Sunday, April 18, 2010

Kickass... Kickbrain. Repeat.

Does human depravity know no bounds? I often wonder. Or so I did very recently upon seeing the superhero spoof "Kickass" on Thursday night.

Going into the movie, my brain was filled with assumptions of comedic one-liners, superhuman slapstick, and teen star wannabe goofiness. I was only half right.

Along with the occasional colorful remark or two (and good, old-fashioned slapstick), the audience also witnessed about 50 people dying extremely brutal, (often senseless) and always teeth-gnashing, bloody deaths. The protagonist gets violently beaten upwards of four or five times, as do other hero sidekicks. It is assumed by this show of brutality that we are establishing the notion that "heroes saving the day" just doesn't match up to reality. Ever.

In this gospel according to Kickass, if someone is dying in the street, 99 out of 100of us will sit by and watch, rather than do anything in our power to help them. In fact, the entire city would even watch a live youtube-like broadcast of two known vigilante protectors of their streets beaten, tortured, stabbed, slit, and engulfed in flames- and do absolutely nothing about it. We are to understand that these helpless viewers are paralyzed from fear, which must (we suppose) explain why we can only sink in futility and stay tuned as human life is literally being sliced out someone...
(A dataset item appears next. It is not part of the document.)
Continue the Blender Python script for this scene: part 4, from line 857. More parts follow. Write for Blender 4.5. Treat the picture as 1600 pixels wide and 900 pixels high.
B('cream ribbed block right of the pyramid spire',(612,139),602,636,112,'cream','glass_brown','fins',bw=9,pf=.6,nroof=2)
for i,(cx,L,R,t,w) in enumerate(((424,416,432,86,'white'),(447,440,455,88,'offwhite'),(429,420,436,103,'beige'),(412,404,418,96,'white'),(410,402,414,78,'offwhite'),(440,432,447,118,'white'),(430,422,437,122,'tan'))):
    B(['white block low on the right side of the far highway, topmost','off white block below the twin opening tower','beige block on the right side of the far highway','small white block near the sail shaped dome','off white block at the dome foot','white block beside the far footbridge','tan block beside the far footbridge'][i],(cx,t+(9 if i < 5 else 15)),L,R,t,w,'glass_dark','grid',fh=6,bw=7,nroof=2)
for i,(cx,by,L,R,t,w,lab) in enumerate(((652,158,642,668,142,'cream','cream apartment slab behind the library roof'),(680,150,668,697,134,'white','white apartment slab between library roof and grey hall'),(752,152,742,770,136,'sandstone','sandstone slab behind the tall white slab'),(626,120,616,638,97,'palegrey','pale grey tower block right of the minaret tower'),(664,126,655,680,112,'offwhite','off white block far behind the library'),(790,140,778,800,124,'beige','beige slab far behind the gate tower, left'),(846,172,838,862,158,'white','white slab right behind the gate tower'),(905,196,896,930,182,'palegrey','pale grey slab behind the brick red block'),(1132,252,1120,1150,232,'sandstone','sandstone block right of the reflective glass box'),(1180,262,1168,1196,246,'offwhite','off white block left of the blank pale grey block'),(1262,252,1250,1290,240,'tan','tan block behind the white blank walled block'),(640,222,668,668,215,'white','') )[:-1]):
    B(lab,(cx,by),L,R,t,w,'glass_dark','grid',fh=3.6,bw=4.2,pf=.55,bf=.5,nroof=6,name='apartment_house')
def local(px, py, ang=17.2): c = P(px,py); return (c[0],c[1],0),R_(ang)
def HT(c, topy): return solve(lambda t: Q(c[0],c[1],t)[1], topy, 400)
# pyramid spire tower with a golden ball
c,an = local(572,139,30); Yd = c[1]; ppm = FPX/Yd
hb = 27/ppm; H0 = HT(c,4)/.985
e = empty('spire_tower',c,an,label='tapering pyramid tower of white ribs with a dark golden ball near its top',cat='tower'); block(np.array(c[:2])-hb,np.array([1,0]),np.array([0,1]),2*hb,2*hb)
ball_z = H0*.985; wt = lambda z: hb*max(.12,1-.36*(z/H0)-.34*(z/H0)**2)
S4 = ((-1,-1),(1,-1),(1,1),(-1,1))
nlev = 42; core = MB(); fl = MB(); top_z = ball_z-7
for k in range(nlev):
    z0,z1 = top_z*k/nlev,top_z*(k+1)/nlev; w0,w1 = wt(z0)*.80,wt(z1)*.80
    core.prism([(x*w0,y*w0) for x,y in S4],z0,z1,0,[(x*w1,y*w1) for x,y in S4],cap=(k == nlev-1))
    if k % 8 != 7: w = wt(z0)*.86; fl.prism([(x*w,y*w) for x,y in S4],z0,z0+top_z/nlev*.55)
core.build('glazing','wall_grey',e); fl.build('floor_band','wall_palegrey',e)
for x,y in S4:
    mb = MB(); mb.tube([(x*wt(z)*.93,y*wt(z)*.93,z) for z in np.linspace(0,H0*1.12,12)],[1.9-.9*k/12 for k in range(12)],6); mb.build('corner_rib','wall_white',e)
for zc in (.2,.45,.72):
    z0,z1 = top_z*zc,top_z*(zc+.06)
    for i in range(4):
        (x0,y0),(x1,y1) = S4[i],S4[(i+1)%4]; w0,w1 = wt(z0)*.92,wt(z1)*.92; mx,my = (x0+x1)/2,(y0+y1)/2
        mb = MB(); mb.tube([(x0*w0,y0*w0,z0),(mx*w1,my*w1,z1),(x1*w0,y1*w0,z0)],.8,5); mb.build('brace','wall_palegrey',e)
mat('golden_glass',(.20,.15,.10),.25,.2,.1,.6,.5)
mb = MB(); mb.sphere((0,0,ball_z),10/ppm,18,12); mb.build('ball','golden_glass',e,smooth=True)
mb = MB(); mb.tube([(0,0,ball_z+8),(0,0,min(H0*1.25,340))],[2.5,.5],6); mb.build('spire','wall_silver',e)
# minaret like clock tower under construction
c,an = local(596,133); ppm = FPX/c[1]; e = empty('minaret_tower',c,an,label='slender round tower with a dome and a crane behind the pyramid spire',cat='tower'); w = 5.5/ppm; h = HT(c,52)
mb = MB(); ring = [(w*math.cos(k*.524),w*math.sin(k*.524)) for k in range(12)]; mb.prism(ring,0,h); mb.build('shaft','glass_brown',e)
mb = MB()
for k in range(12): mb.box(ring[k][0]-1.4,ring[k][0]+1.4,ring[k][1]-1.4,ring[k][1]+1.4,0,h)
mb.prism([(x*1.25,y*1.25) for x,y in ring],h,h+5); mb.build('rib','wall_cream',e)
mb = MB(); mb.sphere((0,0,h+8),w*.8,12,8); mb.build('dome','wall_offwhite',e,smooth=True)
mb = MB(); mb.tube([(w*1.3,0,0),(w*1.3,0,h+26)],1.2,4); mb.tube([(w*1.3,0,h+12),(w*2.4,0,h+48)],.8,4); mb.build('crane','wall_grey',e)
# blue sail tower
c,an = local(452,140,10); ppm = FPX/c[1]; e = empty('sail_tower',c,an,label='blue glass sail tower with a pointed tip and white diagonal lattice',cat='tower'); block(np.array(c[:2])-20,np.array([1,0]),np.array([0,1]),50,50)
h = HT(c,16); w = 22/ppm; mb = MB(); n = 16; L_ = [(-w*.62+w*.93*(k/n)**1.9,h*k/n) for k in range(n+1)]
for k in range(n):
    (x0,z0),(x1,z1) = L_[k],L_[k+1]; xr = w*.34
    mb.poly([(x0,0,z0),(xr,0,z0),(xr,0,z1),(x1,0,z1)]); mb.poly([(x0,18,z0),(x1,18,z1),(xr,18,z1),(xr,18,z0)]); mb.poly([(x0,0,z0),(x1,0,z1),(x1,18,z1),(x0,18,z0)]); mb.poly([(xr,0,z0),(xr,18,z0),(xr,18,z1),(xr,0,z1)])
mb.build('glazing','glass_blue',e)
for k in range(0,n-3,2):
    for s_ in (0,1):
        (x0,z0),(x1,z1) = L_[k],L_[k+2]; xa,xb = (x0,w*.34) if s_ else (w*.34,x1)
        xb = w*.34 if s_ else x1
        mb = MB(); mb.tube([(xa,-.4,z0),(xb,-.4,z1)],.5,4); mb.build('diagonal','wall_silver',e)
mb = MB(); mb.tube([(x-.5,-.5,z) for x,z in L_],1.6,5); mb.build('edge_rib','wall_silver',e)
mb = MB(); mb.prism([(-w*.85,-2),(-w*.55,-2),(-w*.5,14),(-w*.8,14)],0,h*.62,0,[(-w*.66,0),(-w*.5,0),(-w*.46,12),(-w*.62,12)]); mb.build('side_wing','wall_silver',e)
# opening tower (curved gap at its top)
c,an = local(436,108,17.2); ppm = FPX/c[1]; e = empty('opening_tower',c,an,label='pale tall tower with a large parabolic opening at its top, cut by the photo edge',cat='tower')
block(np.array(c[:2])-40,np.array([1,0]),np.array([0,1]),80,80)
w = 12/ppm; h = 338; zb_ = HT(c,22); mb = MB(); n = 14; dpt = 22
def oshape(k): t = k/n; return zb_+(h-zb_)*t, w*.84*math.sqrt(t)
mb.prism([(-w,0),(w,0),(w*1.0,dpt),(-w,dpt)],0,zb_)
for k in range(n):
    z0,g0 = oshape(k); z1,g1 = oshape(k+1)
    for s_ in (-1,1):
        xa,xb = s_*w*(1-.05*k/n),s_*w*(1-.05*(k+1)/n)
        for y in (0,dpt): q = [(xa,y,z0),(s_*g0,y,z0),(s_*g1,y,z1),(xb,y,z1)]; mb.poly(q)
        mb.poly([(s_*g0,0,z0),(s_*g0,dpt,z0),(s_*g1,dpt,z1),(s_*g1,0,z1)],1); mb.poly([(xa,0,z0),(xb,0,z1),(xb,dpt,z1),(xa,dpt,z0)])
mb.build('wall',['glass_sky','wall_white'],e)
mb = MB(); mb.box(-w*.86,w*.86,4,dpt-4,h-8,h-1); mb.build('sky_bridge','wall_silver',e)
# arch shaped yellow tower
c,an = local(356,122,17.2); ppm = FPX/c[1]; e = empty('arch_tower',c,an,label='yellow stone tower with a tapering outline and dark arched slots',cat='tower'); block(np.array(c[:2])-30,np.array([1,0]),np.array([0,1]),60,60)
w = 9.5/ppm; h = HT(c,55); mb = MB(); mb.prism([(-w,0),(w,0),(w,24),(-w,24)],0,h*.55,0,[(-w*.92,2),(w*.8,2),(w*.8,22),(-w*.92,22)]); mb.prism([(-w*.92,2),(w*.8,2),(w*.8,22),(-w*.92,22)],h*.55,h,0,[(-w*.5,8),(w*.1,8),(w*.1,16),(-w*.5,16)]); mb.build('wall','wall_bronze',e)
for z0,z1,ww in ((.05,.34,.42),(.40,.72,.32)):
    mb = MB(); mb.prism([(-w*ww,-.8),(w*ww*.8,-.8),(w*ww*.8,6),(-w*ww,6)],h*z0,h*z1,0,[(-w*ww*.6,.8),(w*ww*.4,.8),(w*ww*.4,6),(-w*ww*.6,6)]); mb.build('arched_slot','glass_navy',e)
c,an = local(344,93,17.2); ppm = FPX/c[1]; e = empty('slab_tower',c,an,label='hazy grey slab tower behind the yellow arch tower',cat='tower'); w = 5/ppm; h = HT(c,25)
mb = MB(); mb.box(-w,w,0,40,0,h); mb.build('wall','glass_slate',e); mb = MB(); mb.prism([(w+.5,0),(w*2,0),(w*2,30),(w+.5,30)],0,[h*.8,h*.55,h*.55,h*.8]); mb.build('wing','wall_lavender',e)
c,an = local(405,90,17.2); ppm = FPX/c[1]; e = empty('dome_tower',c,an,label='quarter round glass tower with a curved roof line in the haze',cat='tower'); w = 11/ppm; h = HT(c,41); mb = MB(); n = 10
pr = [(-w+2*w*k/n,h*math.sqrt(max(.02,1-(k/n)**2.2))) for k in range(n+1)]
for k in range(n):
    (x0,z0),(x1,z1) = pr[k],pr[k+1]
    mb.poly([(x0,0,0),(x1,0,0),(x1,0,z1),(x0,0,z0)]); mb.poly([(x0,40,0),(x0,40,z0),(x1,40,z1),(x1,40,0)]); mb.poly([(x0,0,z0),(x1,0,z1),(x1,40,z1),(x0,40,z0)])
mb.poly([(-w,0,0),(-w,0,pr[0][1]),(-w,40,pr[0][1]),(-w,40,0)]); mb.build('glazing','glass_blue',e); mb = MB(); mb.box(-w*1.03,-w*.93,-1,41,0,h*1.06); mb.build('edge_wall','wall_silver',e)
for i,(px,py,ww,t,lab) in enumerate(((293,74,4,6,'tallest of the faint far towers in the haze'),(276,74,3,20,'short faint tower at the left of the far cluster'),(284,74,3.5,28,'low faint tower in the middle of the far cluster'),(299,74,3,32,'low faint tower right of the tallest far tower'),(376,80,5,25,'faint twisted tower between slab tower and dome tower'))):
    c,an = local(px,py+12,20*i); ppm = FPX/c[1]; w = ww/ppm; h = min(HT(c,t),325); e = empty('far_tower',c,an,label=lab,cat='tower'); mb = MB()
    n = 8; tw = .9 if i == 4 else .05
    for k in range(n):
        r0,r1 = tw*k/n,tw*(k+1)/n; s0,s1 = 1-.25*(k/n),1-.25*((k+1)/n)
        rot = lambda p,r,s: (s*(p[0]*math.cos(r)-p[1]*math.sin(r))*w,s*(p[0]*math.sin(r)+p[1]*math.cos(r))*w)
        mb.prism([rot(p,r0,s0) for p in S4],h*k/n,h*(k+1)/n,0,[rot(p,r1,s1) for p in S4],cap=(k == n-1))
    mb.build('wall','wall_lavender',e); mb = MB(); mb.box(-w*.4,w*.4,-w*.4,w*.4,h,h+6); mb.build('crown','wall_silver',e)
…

But I should be clear. I do not disagree entirely with the message of this film. On the contrary, I find it frighteningly real. I hated this movie. Everything in my gut wanted to cry out and tear my eyes away from the screen. It sucked away nearly everything in my being that told me humanity is overall good, even at its darkest- and I deeply resented it for that. This film so affected me that on the way home I was sobbing. No joke. I was crying my eyes out in the face of our patheticism (if that even counts as a word.)

What I have to know is... why? What makes us so desensitized to such depravity? Who cares anymore whether we live or die? I've never felt so alone, sitting in that theater with those images and that screen repeating the senselessness over and over, as if it were brain-washing: "Life doesn't matter, doesn't matter, doesn't matter. We kill and we kill and we kill. Who cares?"

It was more than disturbing and unsettling. It made me physically sick to my stomach. And the weird thing was, it was a pretty decent movie in general, as movies go. I've never seen Nicholas Cage act so well, in fact. And I'm not saying it's a bad movie either. There's just more truth in it for society today that I (as an ever-optimist hopeful) find incredibly hard to swallow.

I just don't understand how we've come this far. We've let this desensitizing go wayyyyyy too far. Nothing affects us anymore. Even my own reaction to this film is sad in of itself, really. The fact that it took all that gore and violence to shake me? It's telling. I'm just as much a part of the senseless machine as we all are. Nothing sets off our alarms anymore. No one stirs when we see someone die on-screen. We step out of the theater and into the reassuring, bright light of day and tell ourselves "Ah well. It's just a movie. Great effects, dontcha think?"

So tell me. What the hell is wrong with us?? Why can't we see it??